Как показывает Агамбен, изначально процедуры сакрализации (посвящения) и профанации сохраняли свою реальную взаимность и хотя бы частичную обратимость, так что римский homo sacer (например, командир, посвятивший свою жизнь богам ада, чтобы гарантировать победу) все-таки имел в себе некий остаток человеческого, не полностью переходил в собственность богов – по крайней мере, в его отношении сохранялась перспектива «возвращать время от времени людям то, что было пожертвовано богам»[50]. Но вот Иван посвящен «богам ада» без остатка, поэтому в «остаток» в свой черед превращается весь окружающий мир, вся эта нечеловечески восхитительная природа:

«Лиризм фильма, его освещенное снарядами небо, его тихие воды, бескрайние леса – это и есть сама жизнь Ивана, любовь и утраченные им корни, все то, что существовало, то, что продолжает существовать, хотя он и не помнит об этом, то, что другие видят в нем, вокруг него, и то, что он больше не способен видеть»[51].

Насколько радикально переживал эти вещи сам Тарковский, ясно из слов о его пребывании за границей, принадлежащих Отару Иоселиани:

«Он постоянно говорил мне, что здесь царит определенная примитивность мышления, мелкобуржуазный склад ума, которого он не переносит. Он становился все печальнее и в заключение сказал, что на земле нет рая и что человек рожден, чтобы быть несчастным. С самого начала он был осужден на несчастье, страдания и печаль» (выделено мной. – А. П.)[52].

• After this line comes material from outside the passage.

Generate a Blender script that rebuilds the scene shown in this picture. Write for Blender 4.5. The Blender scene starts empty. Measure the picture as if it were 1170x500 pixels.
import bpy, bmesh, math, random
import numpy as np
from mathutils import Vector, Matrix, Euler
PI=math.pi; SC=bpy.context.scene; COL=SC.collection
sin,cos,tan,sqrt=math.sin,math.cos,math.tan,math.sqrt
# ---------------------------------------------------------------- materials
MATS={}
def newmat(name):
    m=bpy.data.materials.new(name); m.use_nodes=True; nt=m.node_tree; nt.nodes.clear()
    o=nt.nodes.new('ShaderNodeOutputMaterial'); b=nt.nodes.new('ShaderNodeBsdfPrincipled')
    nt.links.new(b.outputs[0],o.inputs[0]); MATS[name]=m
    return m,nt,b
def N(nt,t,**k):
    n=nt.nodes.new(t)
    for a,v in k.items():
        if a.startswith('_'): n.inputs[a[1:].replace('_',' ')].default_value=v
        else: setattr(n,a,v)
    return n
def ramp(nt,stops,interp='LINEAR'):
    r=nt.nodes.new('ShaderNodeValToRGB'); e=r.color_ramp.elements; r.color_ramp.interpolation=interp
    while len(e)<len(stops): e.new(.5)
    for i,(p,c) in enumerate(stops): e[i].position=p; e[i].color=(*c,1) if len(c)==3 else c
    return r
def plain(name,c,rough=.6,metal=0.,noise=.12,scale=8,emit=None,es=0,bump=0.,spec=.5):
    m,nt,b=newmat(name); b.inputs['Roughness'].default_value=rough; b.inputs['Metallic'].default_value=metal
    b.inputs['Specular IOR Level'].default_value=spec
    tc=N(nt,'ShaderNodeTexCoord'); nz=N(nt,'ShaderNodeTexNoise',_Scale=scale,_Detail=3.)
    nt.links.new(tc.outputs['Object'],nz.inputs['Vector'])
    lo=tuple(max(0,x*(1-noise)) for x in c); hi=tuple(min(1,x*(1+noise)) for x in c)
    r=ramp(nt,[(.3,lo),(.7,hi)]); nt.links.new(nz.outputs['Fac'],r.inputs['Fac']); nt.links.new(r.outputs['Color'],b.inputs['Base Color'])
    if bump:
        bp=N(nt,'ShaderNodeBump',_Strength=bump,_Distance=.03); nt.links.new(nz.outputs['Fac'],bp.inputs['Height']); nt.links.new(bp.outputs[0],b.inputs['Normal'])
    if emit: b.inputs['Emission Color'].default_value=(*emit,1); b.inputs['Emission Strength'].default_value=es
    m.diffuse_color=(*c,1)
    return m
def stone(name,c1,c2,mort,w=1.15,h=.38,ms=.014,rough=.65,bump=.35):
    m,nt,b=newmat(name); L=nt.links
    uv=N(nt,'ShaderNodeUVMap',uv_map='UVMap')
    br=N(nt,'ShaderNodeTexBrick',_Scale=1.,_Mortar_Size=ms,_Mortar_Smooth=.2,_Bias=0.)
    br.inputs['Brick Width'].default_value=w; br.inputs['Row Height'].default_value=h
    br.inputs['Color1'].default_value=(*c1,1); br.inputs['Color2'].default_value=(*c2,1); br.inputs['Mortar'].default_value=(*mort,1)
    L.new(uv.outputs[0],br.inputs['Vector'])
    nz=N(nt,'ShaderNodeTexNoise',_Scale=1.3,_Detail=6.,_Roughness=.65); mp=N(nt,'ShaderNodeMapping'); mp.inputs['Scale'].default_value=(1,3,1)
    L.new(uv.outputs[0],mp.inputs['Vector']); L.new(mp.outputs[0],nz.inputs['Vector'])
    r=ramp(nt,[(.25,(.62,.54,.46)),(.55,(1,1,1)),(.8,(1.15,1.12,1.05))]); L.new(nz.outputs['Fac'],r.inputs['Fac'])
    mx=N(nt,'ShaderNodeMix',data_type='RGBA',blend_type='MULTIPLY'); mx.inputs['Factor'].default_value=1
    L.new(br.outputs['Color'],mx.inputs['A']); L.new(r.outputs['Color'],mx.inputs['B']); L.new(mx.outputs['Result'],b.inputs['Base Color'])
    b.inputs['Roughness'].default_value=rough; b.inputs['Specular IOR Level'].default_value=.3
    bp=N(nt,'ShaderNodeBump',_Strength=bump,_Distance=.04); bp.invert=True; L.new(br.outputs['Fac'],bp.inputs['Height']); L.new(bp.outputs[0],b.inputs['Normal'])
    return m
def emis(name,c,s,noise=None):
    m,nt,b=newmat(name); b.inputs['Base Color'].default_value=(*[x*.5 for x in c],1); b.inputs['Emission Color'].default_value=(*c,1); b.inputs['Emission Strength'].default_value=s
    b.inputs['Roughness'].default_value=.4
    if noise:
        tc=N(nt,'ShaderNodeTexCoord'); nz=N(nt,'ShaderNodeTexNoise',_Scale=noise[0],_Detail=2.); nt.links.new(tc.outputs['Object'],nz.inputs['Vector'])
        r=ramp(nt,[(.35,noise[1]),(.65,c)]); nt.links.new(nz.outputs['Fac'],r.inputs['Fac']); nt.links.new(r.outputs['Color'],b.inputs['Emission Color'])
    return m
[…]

Любопытно, что на фоне этого свидетельства поздние, французские фильмы самого Иоселиани становятся яснее в своей интенции. Так, Виктор Филимонов видит некую общую линию хрупкости, обреченности дома у Тарковского, Авербаха (дом профессора Сретенского в «Монологе») и раннего Иоселиани (дом Нико в «Листопаде»[53]). Но вот в поздних фильмах Иоселиани возникает своего рода воплощенная утопия, когда природа мира не дает умереть чувству общего (если угодно, подлинно коммунистического) дома, и это несмотря на то, что отдельно взятые дома и их обитатели не имеют каких-либо гарантий сохранить привычный уклад жизни – отсюда мотив меланхолии, вплетающийся в процесс тотальной коммуникации не столько лиц, сколько тел и частичных объектов. И все-таки за меланхолией здесь не остается последнего слова. Характерна роль воды: если у Тарковского это напоминание о всемирном потопе, то у Иоселиани – в духе Жана Виго – это, скорее, всеобщий медиум, «линии бегства». Фильмы Иоселиани – попытка визуализировать некую «вселенскую магию», благодаря которой вся совокупность вещей обеспечивала бы субъекту возможность счастливого случая…

Но если говорить о максимально точной (с точки зрения духа нашего времени) кинематографической рефлексии темы счастья после Тарковского, то, на мой взгляд, это будет «Шультес» Бакура Бакурадзе (2008). Этот фильм про карманника, что, очевидно, отсылает к классической ленте Брессона, в то же время является своего рода зеркалом «Зеркала» (как, скажем, «Я тоже хочу» Балабанова – сегодняшней рефлексией «Сталкера»).

Укажу на те принципиальные различия, которые выявляет эта рефлексия. «Зеркало» Тарковского, как уже говорилось, – это драма субъективации, своего рода «феноменология духа», как она возможна во второй половине XX века: синтез осколков как частной биографии, так и публичной истории. Леонид Баткин писал:

«Это осколки той же индивидуальной памяти, ибо в XX веке личная биография тесней, чем когда бы то ни было, срастается со всем происходящим в мире: документальный кадр, газетный заголовок, публичное действие внедрились в интерьер личности»[54].

При этом сам субъект у Тарковского не показан, вместо него – звучащее Слово, на которое возложена высшая миссия собирания (таково слово, принадлежащее ему самому как рассказчику; таково слово отца; наконец, таково слово Пушкина; хотя едва ли Тарковский знал, что «сбор» – это одно из значений, возможно, изначальное, греческого «логоса»).